Repeat the data verbatim.

--- --- ---

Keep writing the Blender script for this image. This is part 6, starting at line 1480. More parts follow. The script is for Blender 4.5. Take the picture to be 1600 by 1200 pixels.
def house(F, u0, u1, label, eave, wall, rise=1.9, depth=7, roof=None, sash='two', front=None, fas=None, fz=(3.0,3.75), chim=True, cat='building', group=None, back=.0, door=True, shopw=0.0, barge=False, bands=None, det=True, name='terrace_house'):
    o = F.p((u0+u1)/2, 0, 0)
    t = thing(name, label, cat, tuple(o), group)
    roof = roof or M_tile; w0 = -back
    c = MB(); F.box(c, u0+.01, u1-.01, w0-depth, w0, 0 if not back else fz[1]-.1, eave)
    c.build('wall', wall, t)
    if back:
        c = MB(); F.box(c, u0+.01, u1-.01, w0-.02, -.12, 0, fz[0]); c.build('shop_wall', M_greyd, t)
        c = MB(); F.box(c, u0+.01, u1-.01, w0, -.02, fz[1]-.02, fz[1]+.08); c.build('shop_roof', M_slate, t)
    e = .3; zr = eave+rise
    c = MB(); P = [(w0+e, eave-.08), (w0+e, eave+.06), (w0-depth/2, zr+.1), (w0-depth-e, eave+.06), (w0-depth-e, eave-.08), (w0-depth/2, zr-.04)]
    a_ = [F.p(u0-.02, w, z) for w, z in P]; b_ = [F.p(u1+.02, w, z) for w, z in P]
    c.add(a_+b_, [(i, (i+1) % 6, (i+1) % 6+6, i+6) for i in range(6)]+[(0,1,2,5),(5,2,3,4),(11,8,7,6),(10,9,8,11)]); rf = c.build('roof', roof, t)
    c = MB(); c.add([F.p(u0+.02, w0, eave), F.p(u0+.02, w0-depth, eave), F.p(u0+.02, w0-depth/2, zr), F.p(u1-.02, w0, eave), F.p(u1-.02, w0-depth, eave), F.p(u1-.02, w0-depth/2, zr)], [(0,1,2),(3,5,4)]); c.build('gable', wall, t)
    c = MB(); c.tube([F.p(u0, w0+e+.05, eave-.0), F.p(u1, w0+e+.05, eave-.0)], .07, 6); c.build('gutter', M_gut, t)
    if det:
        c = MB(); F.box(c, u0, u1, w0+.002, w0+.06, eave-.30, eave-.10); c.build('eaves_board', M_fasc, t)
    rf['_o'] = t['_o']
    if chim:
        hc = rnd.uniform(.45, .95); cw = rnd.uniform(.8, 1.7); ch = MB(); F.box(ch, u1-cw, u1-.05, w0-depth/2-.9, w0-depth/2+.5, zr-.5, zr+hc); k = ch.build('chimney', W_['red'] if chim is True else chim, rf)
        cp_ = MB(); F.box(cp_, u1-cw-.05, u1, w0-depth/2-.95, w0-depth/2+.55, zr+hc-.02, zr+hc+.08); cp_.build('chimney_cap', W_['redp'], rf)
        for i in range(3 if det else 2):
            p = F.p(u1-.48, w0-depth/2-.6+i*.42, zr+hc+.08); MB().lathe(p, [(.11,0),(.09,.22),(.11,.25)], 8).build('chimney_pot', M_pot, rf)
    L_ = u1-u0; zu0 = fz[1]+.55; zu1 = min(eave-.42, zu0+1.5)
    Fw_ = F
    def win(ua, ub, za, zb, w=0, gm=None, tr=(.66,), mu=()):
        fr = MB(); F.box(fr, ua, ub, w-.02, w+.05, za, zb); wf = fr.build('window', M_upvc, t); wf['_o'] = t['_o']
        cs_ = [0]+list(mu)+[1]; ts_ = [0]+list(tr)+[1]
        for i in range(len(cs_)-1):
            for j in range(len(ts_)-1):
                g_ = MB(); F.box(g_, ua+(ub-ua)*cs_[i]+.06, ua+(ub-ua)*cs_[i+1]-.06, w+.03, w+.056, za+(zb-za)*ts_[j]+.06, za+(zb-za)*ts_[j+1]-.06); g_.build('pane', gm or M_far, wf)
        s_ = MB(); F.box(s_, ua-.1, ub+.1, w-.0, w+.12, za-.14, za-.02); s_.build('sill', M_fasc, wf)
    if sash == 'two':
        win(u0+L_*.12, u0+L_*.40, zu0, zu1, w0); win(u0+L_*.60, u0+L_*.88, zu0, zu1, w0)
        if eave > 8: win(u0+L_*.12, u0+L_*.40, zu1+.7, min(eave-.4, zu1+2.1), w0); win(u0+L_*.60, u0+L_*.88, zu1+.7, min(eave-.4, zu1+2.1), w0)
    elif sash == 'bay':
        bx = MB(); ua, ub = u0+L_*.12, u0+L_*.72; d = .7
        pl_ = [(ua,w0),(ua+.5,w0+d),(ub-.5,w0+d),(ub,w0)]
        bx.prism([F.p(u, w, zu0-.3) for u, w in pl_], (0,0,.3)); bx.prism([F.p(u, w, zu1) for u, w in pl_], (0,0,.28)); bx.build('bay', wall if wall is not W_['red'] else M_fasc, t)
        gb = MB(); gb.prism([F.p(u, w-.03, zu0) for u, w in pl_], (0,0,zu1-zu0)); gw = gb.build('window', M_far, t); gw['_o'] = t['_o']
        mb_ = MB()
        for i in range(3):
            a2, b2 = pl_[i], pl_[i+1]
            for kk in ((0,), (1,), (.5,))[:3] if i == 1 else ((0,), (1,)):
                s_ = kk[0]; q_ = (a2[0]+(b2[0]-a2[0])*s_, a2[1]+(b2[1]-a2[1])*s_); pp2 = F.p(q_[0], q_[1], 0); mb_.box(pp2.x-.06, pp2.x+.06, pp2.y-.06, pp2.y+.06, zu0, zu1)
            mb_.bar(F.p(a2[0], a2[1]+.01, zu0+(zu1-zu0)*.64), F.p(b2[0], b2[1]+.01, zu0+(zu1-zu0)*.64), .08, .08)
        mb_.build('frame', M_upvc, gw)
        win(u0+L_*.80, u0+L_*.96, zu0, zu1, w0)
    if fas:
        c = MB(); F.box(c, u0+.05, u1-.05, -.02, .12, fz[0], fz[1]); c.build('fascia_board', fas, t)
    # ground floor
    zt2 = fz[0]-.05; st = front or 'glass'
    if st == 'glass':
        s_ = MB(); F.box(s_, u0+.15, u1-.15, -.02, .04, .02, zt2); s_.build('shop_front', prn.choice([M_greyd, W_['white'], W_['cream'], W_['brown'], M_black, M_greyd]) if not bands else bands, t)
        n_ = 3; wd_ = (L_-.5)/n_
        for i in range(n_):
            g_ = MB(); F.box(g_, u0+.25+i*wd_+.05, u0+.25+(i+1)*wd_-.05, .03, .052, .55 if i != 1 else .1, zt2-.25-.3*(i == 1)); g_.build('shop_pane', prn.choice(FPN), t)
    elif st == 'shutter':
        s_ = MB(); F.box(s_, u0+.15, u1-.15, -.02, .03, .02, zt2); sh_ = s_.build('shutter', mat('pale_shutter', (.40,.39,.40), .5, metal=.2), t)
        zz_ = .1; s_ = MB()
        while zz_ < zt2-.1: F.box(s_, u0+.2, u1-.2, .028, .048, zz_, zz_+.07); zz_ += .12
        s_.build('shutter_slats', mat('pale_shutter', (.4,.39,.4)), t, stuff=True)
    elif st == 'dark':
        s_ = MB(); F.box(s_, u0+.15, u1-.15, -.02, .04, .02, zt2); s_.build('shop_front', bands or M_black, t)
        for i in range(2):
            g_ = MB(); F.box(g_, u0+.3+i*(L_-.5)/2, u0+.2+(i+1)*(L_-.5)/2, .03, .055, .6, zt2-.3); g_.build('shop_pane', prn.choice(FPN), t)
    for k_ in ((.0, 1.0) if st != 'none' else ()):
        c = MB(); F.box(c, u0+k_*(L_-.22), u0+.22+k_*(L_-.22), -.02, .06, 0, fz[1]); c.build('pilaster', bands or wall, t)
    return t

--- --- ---

## [The completed task]
Keep writing the Blender script for this image. This is part 6, starting at line 1480. More parts follow. The script is for Blender 4.5. Take the picture to be 1600 by 1200 pixels.
def house(F, u0, u1, label, eave, wall, rise=1.9, depth=7, roof=None, sash='two', front=None, fas=None, fz=(3.0,3.75), chim=True, cat='building', group=None, back=.0, door=True, shopw=0.0, barge=False, bands=None, det=True, name='terrace_house'):
    o = F.p((u0+u1)/2, 0, 0)
    t = thing(name, label, cat, tuple(o), group)
    roof = roof or M_tile; w0 = -back
    c = MB(); F.box(c, u0+.01, u1-.01, w0-depth, w0, 0 if not back else fz[1]-.1, eave)
    c.build('wall', wall, t)
    if back:
        c = MB(); F.box(c, u0+.01, u1-.01, w0-.02, -.12, 0, fz[0]); c.build('shop_wall', M_greyd, t)
        c = MB(); F.box(c, u0+.01, u1-.01, w0, -.02, fz[1]-.02, fz[1]+.08); c.build('shop_roof', M_slate, t)
    e = .3; zr = eave+rise
    c = MB(); P = [(w0+e, eave-.08), (w0+e, eave+.06), (w0-depth/2, zr+.1), (w0-depth-e, eave+.06), (w0-depth-e, eave-.08), (w0-depth/2, zr-.04)]
    a_ = [F.p(u0-.02, w, z) for w, z in P]; b_ = [F.p(u1+.02, w, z) for w, z in P]
    c.add(a_+b_, [(i, (i+1) % 6, (i+1) % 6+6, i+6) for i in range(6)]+[(0,1,2,5),(5,2,3,4),(11,8,7,6),(10,9,8,11)]); rf = c.build('roof', roof, t)
    c = MB(); c.add([F.p(u0+.02, w0, eave), F.p(u0+.02, w0-depth, eave), F.p(u0+.02, w0-depth/2, zr), F.p(u1-.02, w0, eave), F.p(u1-.02, w0-depth, eave), F.p(u1-.02, w0-depth/2, zr)], [(0,1,2),(3,5,4)]); c.build('gable', wall, t)
    c = MB(); c.tube([F.p(u0, w0+e+.05, eave-.0), F.p(u1, w0+e+.05, eave-.0)], .07, 6); c.build('gutter', M_gut, t)
    if det:
        c = MB(); F.box(c, u0, u1, w0+.002, w0+.06, eave-.30, eave-.10); c.build('eaves_board', M_fasc, t)
    rf['_o'] = t['_o']
    if chim:
        hc = rnd.uniform(.45, .95); cw = rnd.uniform(.8, 1.7); ch = MB(); F.box(ch, u1-cw, u1-.05, w0-depth/2-.9, w0-depth/2+.5, zr-.5, zr+hc); k = ch.build('chimney', W_['red'] if chim is True else chim, rf)
        cp_ = MB(); F.box(cp_, u1-cw-.05, u1, w0-depth/2-.95, w0-depth/2+.55, zr+hc-.02, zr+hc+.08); cp_.build('chimney_cap', W_['redp'], rf)
        for i in range(3 if det else 2):
            p = F.p(u1-.48, w0-depth/2-.6+i*.42, zr+hc+.08); MB().lathe(p, [(.11,0),(.09,.22),(.11,.25)], 8).build('chimney_pot', M_pot, rf)
    L_ = u1-u0; zu0 = fz[1]+.55; zu1 = min(eave-.42, zu0+1.5)
    Fw_ = F
    def win(ua, ub, za, zb, w=0, gm=None, tr=(.66,), mu=()):
        fr = MB(); F.box(fr, ua, ub, w-.02, w+.05, za, zb); wf = fr.build('window', M_upvc, t); wf['_o'] = t['_o']
        cs_ = [0]+list(mu)+[1]; ts_ = [0]+list(tr)+[1]
        for i in range(len(cs_)-1):
            for j in range(len(ts_)-1):
                g_ = MB(); F.box(g_, ua+(ub-ua)*cs_[i]+.06, ua+(ub-ua)*cs_[i+1]-.06, w+.03, w+.056, za+(zb-za)*ts_[j]+.06, za+(zb-za)*ts_[j+1]-.06); g_.build('pane', gm or M_far, wf)
        s_ = MB(); F.box(s_, ua-.1, ub+.1, w-.0, w+.12, za-.14, za-.02); s_.build('sill', M_fasc, wf)
    if sash == 'two':
        win(u0+L_*.12, u0+L_*.40, zu0, zu1, w0); win(u0+L_*.60, u0+L_*.88, zu0, zu1, w0)
        if eave > 8: win(u0+L_*.12, u0+L_*.40, zu1+.7, min(eave-.4, zu1+2.1), w0); win(u0+L_*.60, u0+L_*.88, zu1+.7, min(eave-.4, zu1+2.1), w0)
    elif sash == 'bay':
        bx = MB(); ua, ub = u0+L_*.12, u0+L_*.72; d = .7
        pl_ = [(ua,w0),(ua+.5,w0+d),(ub-.5,w0+d),(ub,w0)]
        bx.prism([F.p(u, w, zu0-.3) for u, w in pl_], (0,0,.3)); bx.prism([F.p(u, w, zu1) for u, w in pl_], (0,0,.28)); bx.build('bay', wall if wall is not W_['red'] else M_fasc, t)
        gb = MB(); gb.prism([F.p(u, w-.03, zu0) for u, w in pl_], (0,0,zu1-zu0)); gw = gb.build('window', M_far, t); gw['_o'] = t['_o']
        mb_ = MB()
        for i in range(3):
            a2, b2 = pl_[i], pl_[i+1]
            for kk in ((0,), (1,), (.5,))[:3] if i == 1 else ((0,), (1,)):
                s_ = kk[0]; q_ = (a2[0]+(b2[0]-a2[0])*s_, a2[1]+(b2[1]-a2[1])*s_); pp2 = F.p(q_[0], q_[1], 0); mb_.box(pp2.x-.06, pp2.x+.06, pp2.y-.06, pp2.y+.06, zu0, zu1)
            mb_.bar(F.p(a2[0], a2[1]+.01, zu0+(zu1-zu0)*.64), F.p(b2[0], b2[1]+.01, zu0+(zu1-zu0)*.64), .08, .08)
        mb_.build('frame', M_upvc, gw)
        win(u0+L_*.80, u0+L_*.96, zu0, zu1, w0)
    if fas:
        c = MB(); F.box(c, u0+.05, u1-.05, -.02, .12, fz[0], fz[1]); c.build('fascia_board', fas, t)
    # ground floor
    zt2 = fz[0]-.05; st = front or 'glass'
    if st == 'glass':
        s_ = MB(); F.box(s_, u0+.15, u1-.15, -.02, .04, .02, zt2); s_.build('shop_front', prn.choice([M_greyd, W_['white'], W_['cream'], W_['brown'], M_black, M_greyd]) if not bands else bands, t)
        n_ = 3; wd_ = (L_-.5)/n_
        for i in range(n_):
            g_ = MB(); F.box(g_, u0+.25+i*wd_+.05, u0+.25+(i+1)*wd_-.05, .03, .052, .55 if i != 1 else .1, zt2-.25-.3*(i == 1)); g_.build('shop_pane', prn.choice(FPN), t)
    elif st == 'shutter':
        s_ = MB(); F.box(s_, u0+.15, u1-.15, -.02, .03, .02, zt2); sh_ = s_.build('shutter', mat('pale_shutter', (.40,.39,.40), .5, metal=.2), t)
        zz_ = .1; s_ = MB()
        while zz_ < zt2-.1: F.box(s_, u0+.2, u1-.2, .028, .048, zz_, zz_+.07); zz_ += .12
        s_.build('shutter_slats', mat('pale_shutter', (.4,.39,.4)), t, stuff=True)
    elif st == 'dark':
        s_ = MB(); F.box(s_, u0+.15, u1-.15, -.02, .04, .02, zt2); s_.build('shop_front', bands or M_black, t)
        for i in range(2):
            g_ = MB(); F.box(g_, u0+.3+i*(L_-.5)/2, u0+.2+(i+1)*(L_-.5)/2, .03, .055, .6, zt2-.3); g_.build('shop_pane', prn.choice(FPN), t)
    for k_ in ((.0, 1.0) if st != 'none' else ()):
        c = MB(); F.box(c, u0+k_*(L_-.22), u0+.22+k_*(L_-.22), -.02, .06, 0, fz[1]); c.build('pilaster', bands or wall, t)
    return t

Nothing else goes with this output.